Google would have been the second largest Internet Service Provider based on its infrastructure a year ago.  That is if back then they offered that as a service. Fast forward a year and Google has already established a foothold in Kansas, Missouri, Texas, and Utah for its own broadband service called Google Fiber. Becoming an ISP elevates Google to a completely different level in gathering user data. Now they have the power to track information beyond websites. Just like analytics they are giving away Internet access up to 5Mbps for at least 7 years! Who would say “No” to saving $30 on their Internet bill? Please don’t be surprised. They already have the infrastructure in place and spent a billion dollars on its infrastructure last quarter. What matters to them is the data they will have at their disposal. Google’s reach now goes beyond the web browser and can now know what songs you like to listen to on Pandora or Spotify, messages sent through programs such as Skype or Trillian, files being transferred through Dropbox and the new Adobe Creative Suite, and the list can go on. Anything that can be sent over the Internet can now be tracked. Google Bot is transforming like Optimus Prime.

I won’t even start with the new Google Maps, Google Glasses, Google+, or the largest email network in the world called Gmail…

Back to the Future

When does all this information gathering stop? Google is hoarding companies like there is about to be a capitalism apocalypse, but the stockpile keeps adding more potential ways to get data. It wouldn’t surprise me if Google continues to extend its reach outside of the digital realm.

Think about it. After setting itself up as an ISP, it will be one step away from being a legitimate competitor in cable services. Then not only would Google know that you “Like” The Big Bang Theory, but it will be able to know exactly how much you like it. Do you watch it every time it comes on, or do you watch the first 10 minutes of it before you change the channel to the local news? Maybe you are just an occasional Wednesday night viewer. Before you know it Google TV will offer personalized TV ads. It won’t be hard. All they will have to do is match their personalized online data with the cable account. No other company would have enough information to compete. Google’s only threat will be being classified as a monopoly by the U.S. government. But then again with all this potential information being stored by one company I am surprised not more people are following the road of CISPA through Congress.

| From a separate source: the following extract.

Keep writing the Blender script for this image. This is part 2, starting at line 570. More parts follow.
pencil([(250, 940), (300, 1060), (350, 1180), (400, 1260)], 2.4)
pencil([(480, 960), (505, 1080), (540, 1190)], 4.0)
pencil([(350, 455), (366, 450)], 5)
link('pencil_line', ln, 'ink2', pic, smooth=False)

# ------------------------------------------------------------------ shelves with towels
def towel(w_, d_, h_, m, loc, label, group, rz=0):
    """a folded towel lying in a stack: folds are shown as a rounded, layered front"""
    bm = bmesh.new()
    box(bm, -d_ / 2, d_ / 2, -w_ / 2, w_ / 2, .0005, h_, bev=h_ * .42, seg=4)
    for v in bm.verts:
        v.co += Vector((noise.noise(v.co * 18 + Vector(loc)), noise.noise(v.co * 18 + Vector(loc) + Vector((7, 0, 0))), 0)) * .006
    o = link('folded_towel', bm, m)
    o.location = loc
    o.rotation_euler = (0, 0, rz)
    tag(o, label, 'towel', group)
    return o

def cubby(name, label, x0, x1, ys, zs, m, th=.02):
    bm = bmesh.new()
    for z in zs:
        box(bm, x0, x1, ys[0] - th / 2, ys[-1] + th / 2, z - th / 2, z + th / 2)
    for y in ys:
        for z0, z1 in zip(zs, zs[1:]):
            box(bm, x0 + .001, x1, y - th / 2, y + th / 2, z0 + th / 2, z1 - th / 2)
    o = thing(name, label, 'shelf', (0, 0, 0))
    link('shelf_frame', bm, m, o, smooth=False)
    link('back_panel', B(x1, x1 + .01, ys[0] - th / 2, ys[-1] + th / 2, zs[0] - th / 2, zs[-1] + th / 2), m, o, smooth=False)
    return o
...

The once linear algorithm of links and pagerank is going to evolve. It’s becoming more dynamic due to artificial intelligence. Wil Reynolds has even seen this machine learning in action. Google recognizes his acronym #RCS as Real Company Stuff though the acronym was only created a few months ago. I guarantee that was not done manually. The improvements in their algorithms have come from acquisitions like DNNresearch Inc which was a machine learning company discovered through its award program. These acquisitions along with their own AI research is beginning to create a paradigm shift in how concepts appear to be connected.

One thing is for certain the search experience will become much more personalized than it is already when Google has more data to sift through. It will be the assistant that doesn’t need keywords. Soon the days of the lopsided algorithm that currently consist of who has the most authorative backlinks will begin to be a thing of the past.